Workers digging the foundations in 1882 for the Lobdell Car Wheel Works in Crane Hook found a cache of >60 argillite blades. These "quarry blanks" must have been imported into the area and been buried waiting a future re-working into hunting blades. The stone is not found in Delaware.

Relic hunters later found in the plowed fields of the Crane Hook area thousands of items: arrowheads, spearheads, knives, scraping tools, and axes, but only a few potsherds.

The Archaeological Society of Delaware in 1939 excavated a 4' by 4' by 50' trench in the Crane Hook area. Amongst the screenings were at least 5 wheelbarrow loads of fractured stone fragments of both local and exotic stones. Hundreds of arrowheads were found as well as hammer stones, scraping tools and knives. There were no remains of house supports or graves, but there were numerous shallow fire pits.

They concluded that the site was a large hunting and fishing camp occupied only at certain times of the year, Agriculture was not practiced but hunting tools were made in abundance. There are no references that the Indians ocuppied the site after the 1600's, so it is assumed to be prehistoric.
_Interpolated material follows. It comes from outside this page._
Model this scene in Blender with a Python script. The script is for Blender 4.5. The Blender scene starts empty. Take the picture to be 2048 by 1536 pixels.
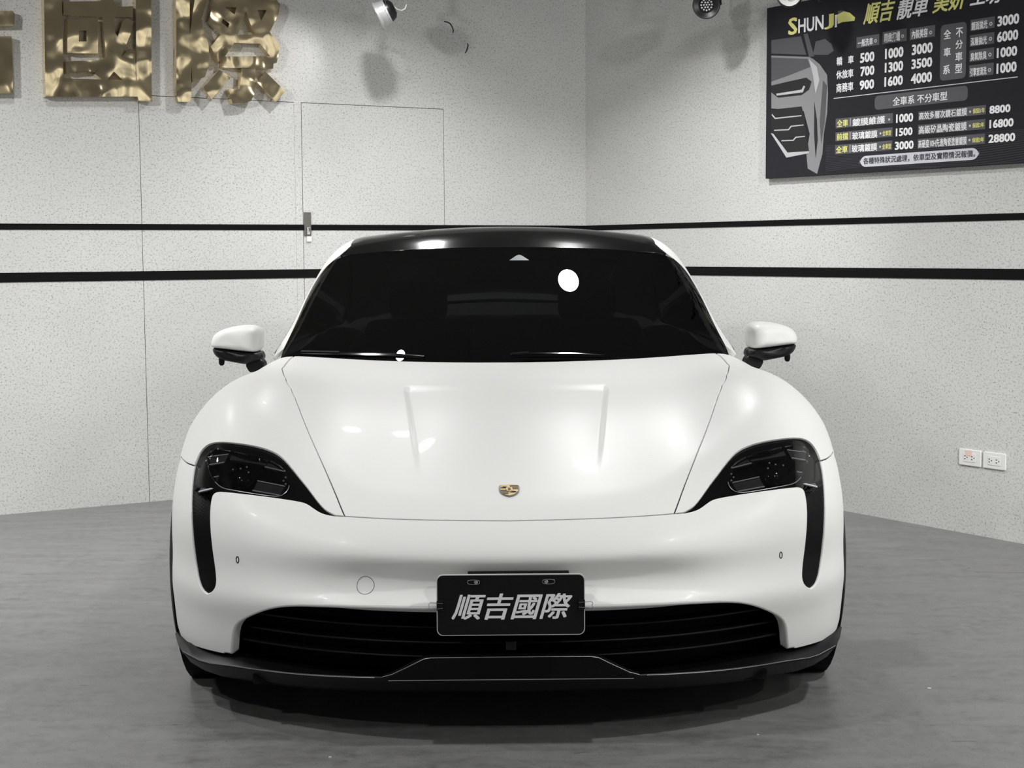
import bpy, bmesh, math, random
import numpy as np
from mathutils import Vector, Matrix
from mathutils.geometry import delaunay_2d_cdt
random.seed(7)
SC = bpy.context.scene
COL = SC.collection

# ------------------------------------------------------------------ camera
def rot_x(a):
    c, s = math.cos(a), math.sin(a); return np.array([[1,0,0],[0,c,-s],[0,s,c]])
def rot_z(a):
    c, s = math.cos(a), math.sin(a); return np.array([[c,-s,0],[s,c,0],[0,0,1]])
CAM_LOC = np.array([-0.035, -3.80, 1.292])
CAM_ROT = rot_z(-0.011) @ rot_x(math.pi/2 - 0.088) @ rot_z(-0.0062)
cam = bpy.data.objects.new('camera', bpy.data.cameras.new('camera')); COL.objects.link(cam)
cam.data.sensor_fit = 'HORIZONTAL'; cam.data.sensor_width = 36.0; cam.data.lens = 3000.0/2048*36.0
cam.data.clip_start = 0.05; cam.data.clip_end = 60
cam.matrix_world = Matrix([list(CAM_ROT[i]) + [float(CAM_LOC[i])] for i in range(3)] + [[0,0,0,1]])
SC.camera = cam

# ------------------------------------------------------------------ world, exposure, lamps
SC.view_settings.view_transform = 'Standard'; SC.view_settings.look = 'None'
SC.view_settings.exposure = 0.14; SC.view_settings.gamma = 1.0; SC.view_settings.use_curve_mapping = False
w = bpy.data.worlds.new('world'); SC.world = w; w.use_nodes = True
w.node_tree.nodes['Background'].inputs[0].default_value = (1, 1, 1, 1)
w.node_tree.nodes['Background'].inputs[1].default_value = 0.02
CORNER = np.array([0.5155, 5.2897])
D_L = np.array([-math.cos(math.radians(28.88)), -math.sin(math.radians(28.88))])
D_R = np.array([math.cos(math.radians(56.05)), -math.sin(math.radians(56.05))])
CEIL = 3.15
def lamp(x, y, power, size=0.16, z=CEIL-0.07, aim=None, spread=150, col=(1, 0.996, 0.985)):
    l = bpy.data.lights.new('ceiling_lamp', 'AREA'); l.shape = 'DISK'; l.size = size
    l.energy = power; l.color = col; l.spread = math.radians(spread)
    o = bpy.data.objects.new('ceiling_lamp', l); COL.objects.link(o); o.location = (x, y, z)
    if aim is not None:
        o.rotation_euler = (Vector(aim) - Vector((x, y, z))).to_track_quat('-Z', 'Y').to_euler()
    return o
# x, y, power, size, spread, aim: downlights along the two walls (some are mirrored in the windscreen and the hood),
# downlights over the floor in front of the car, and added unseen lamps turned to the walls to brighten them
LAMPS = [
    (0.47, 3.2, 31, 0.15, 128, None),
    (-0.5, 3.55, 18, 0.12, 128, None),
    (-0.75, 2.75, 2.5, 0.07, 128, None),
    (-2.1, 2.35, 18, 0.14, 128, None),
    (-3.6, 1.5, 48, 0.14, 128, None),
    (-2.3, -0.7, 44, 0.16, 150, None),
    (2.2, -0.7, 50, 0.16, 150, None),
    (-2, -3, 34, 0.2, 150, None),
    (2, -3, 44, 0.2, 150, None),
    (-3.3, -0.6, 23, 0.3, 75, (-2, 3.2, 1.4)),
    (2.9, -2, 46, 0.3, 75, (2.8, 1.8, 1.3)),
    (4.3, -2.7, 85, 0.14, 128, None),  # added, unseen: brightens the far right wall that the brass characters reflect
    (5.4, -4.4, 85, 0.14, 128, None),  # second added lamp for the brass reflections, also unseen
]
for lx, ly, lpow, lsize, lspread, laim in LAMPS:
    if lpow > 0: lamp(lx, ly, lpow, lsize, spread=lspread, aim=laim)
# ------------------------------------------------------------------ materials
def nd(nt, t, **kw):
    n = nt.nodes.new(t)
    for k, v in kw.items(): setattr(n, k, v)
    return n
def mat(name, col=(.8,.8,.8), rough=.5, metal=0., coat=0., coat_rough=.05, spec=.5, emit=None, estr=0.):
    m = bpy.data.materials.new(name); m.use_nodes = True
    b = m.node_tree.nodes['Principled BSDF']
    b.inputs['Base Color'].default_value = (*col, 1); b.inputs['Roughness'].default_value = rough
    b.inputs['Metallic'].default_value = metal; b.inputs['Coat Weight'].default_value = coat
    b.inputs['Coat Roughness'].default_value = coat_rough; b.inputs['Specular IOR Level'].default_value = spec
    if emit: b.inputs['Emission Color'].default_value = (*emit, 1); b.inputs['Emission Strength'].default_value = estr
    return m
def glass_mat(name, tint, rough=0.0, refl=1.0):
    m = bpy.data.materials.new(name); m.use_nodes = True; nt = m.node_tree; nt.nodes.clear()
    o = nd(nt, 'ShaderNodeOutputMaterial'); mx = nd(nt, 'ShaderNodeMixShader'); f = nd(nt, 'ShaderNodeFresnel')
    f.inputs['IOR'].default_value = 1.5
    t = nd(nt, 'ShaderNodeBsdfTransparent'); t.inputs[0].default_value = (*tint, 1)
    g_ = nd(nt, 'ShaderNodeBsdfGlossy'); g_.inputs['Roughness'].default_value = rough; g_.inputs[0].default_value = (refl, refl, refl, 1)
    nt.links.new(f.outputs[0], mx.inputs[0]); nt.links.new(t.outputs[0], mx.inputs[1]); nt.links.new(g_.outputs[0], mx.inputs[2])
    nt.links.new(mx.outputs[0], o.inputs[0]); return m
def ramp(nt, stops):
    r = nd(nt, 'ShaderNodeValToRGB'); e = r.color_ramp.elements
    while len(e) < len(stops): e.new(.5)
    for i, (p, c) in enumerate(stops): e[i].position = p; e[i].color = (*c, 1) if len(c) == 3 else c
    return r
def mixc(nt, fac, a, b, mode='MIX'):
    m = nd(nt, 'ShaderNodeMix'); m.data_type = 'RGBA'; m.blend_type = mode
    for s, v in ((0, fac), (6, a), (7, b)):
        if hasattr(v, 'links'): nt.links.new(v, m.inputs[s])
        elif isinstance(v, (int, float)): m.inputs[s].default_value = v
        else: m.inputs[s].default_value = (*v, 1)
    return m.outputs[2]
def noise(nt, vec, scale, detail=2, rough=.5):
    n = nd(nt, 'ShaderNodeTexNoise'); n.inputs['Scale'].default_value = scale
    n.inputs['Detail'].default_value = detail; n.inputs['Roughness'].default_value = rough
    nt.links.new(vec, n.inputs['Vector']); return n.outputs['Fac']
def wall_mat():
    m = mat('speckled_plaster', (.6,.6,.59), .7); nt = m.node_tree; b = nt.nodes['Principled BSDF']
    tc = nd(nt, 'ShaderNodeTexCoord').outputs['Object']
    n1 = noise(nt, tc, 95, 2, .5); n2 = noise(nt, tc, 135, 1, .5); n3 = noise(nt, tc, 1.1, 3)
    base = mixc(nt, ramp_out(nt, n3, .35, .65), (.56,.56,.55), (.63,.63,.615))
    c1 = mixc(nt, ramp_out(nt, n1, .52, .72), base, (.44,.44,.43))
    c2 = mixc(nt, ramp_out(nt, n2, .62, .72), c1, (.24,.24,.24))
    nt.links.new(c2, b.inputs['Base Color'])
    bp = nd(nt, 'ShaderNodeBump'); bp.inputs['Strength'].default_value = .15; bp.inputs['Distance'].default_value = .002
    nt.links.new(n1, bp.inputs['Height']); nt.links.new(bp.outputs[0], b.inputs['Normal'])
    return m
def ramp_out(nt, sock, a, b):
    r = nd(nt, 'ShaderNodeMapRange'); r.inputs[1].default_value = a; r.inputs[2].default_value = b
    nt.links.new(sock, r.inputs[0]); return r.outputs[0]
def floor_mat():
    m = mat('worn_grey_floor', (.08,.08,.08), .4, spec=.28); nt = m.node_tree; b = nt.nodes['Principled BSDF']
    tc = nd(nt, 'ShaderNodeTexCoord').outputs['Object']
    mp = nd(nt, 'ShaderNodeMapping'); mp.inputs['Scale'].default_value = (1, 3.5, 1); mp.inputs['Rotation'].default_value = (0,0,.25)
    nt.links.new(tc, mp.inputs[0])
    n1 = noise(nt, mp.outputs[0], 3.2, 6, .62); n2 = noise(nt, tc, 24, 3, .6); n3 = noise(nt, tc, 130, 2, .5); n4 = noise(nt, mp.outputs[0], 7.5, 4, .6)
    c = mixc(nt, ramp_out(nt, n1, .33, .67), (.098,.098,.098), (.185,.185,.181))
    c = mixc(nt, ramp_out(nt, n2, .35, .75), c, (.175,.175,.172))
    c = mixc(nt, ramp_out(nt, n3, .60, .80), c, (.07,.07,.07))
    c = mixc(nt, ramp_out(nt, n4, .66, .74), c, (.065,.065,.065))
    nt.links.new(c, b.inputs['Base Color'])
    r = nd(nt, 'ShaderNodeMapRange'); r.inputs[1].default_value = .3; r.inputs[2].default_value = .7; r.inputs[3].default_value = .28; r.inputs[4].default_value = .5
    nt.links.new(n1, r.inputs[0]); nt.links.new(r.outputs[0], b.inputs['Roughness'])
    bp = nd(nt, 'ShaderNodeBump'); bp.inputs['Strength'].default_value = .08; bp.inputs['Distance'].default_value = .004
    nt.links.new(n2, bp.inputs['Height']); nt.links.new(bp.outputs[0], b.inputs['Normal'])
    return m
def brass_mat():
    m = mat('polished_brass_sheet', (.86,.72,.46), .15, 1.0); nt = m.node_tree; b = nt.nodes['Principled BSDF']
    tc = nd(nt, 'ShaderNodeTexCoord').outputs['Object']
    n = noise(nt, tc, 6.5, 1, .3); bp = nd(nt, 'ShaderNodeBump'); bp.inputs['Strength'].default_value = 1.; bp.inputs['Distance'].default_value = .045
    nt.links.new(n, bp.inputs['Height']); nt.links.new(bp.outputs[0], b.inputs['Normal']); return m
def paint_mat():
    m = mat('pearl_white_paint', (.775,.775,.765), .34, 0, .006, .04, spec=.07); return m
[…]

During the dig, workers were excavating for the industrial buildings that would soon cover the site. They discovered human remains: a total of 11 graves, including buttons for knee breeches, coffin nails. A stone taken from the site and stored at the nearby Marine Terminal was "In Memory of Samuel Watson who departed this Life December 16, 1813 aged 32 years." At the time this area and a nearby house were owned by the Aldrich[/Alricks] family, and had probably been used as a family graveyard since 1751. Peter Sigfredus Aldrich bought the property in 1751 and built a house (with the renovation date of 1785 under the gables) that was still visible in 1944.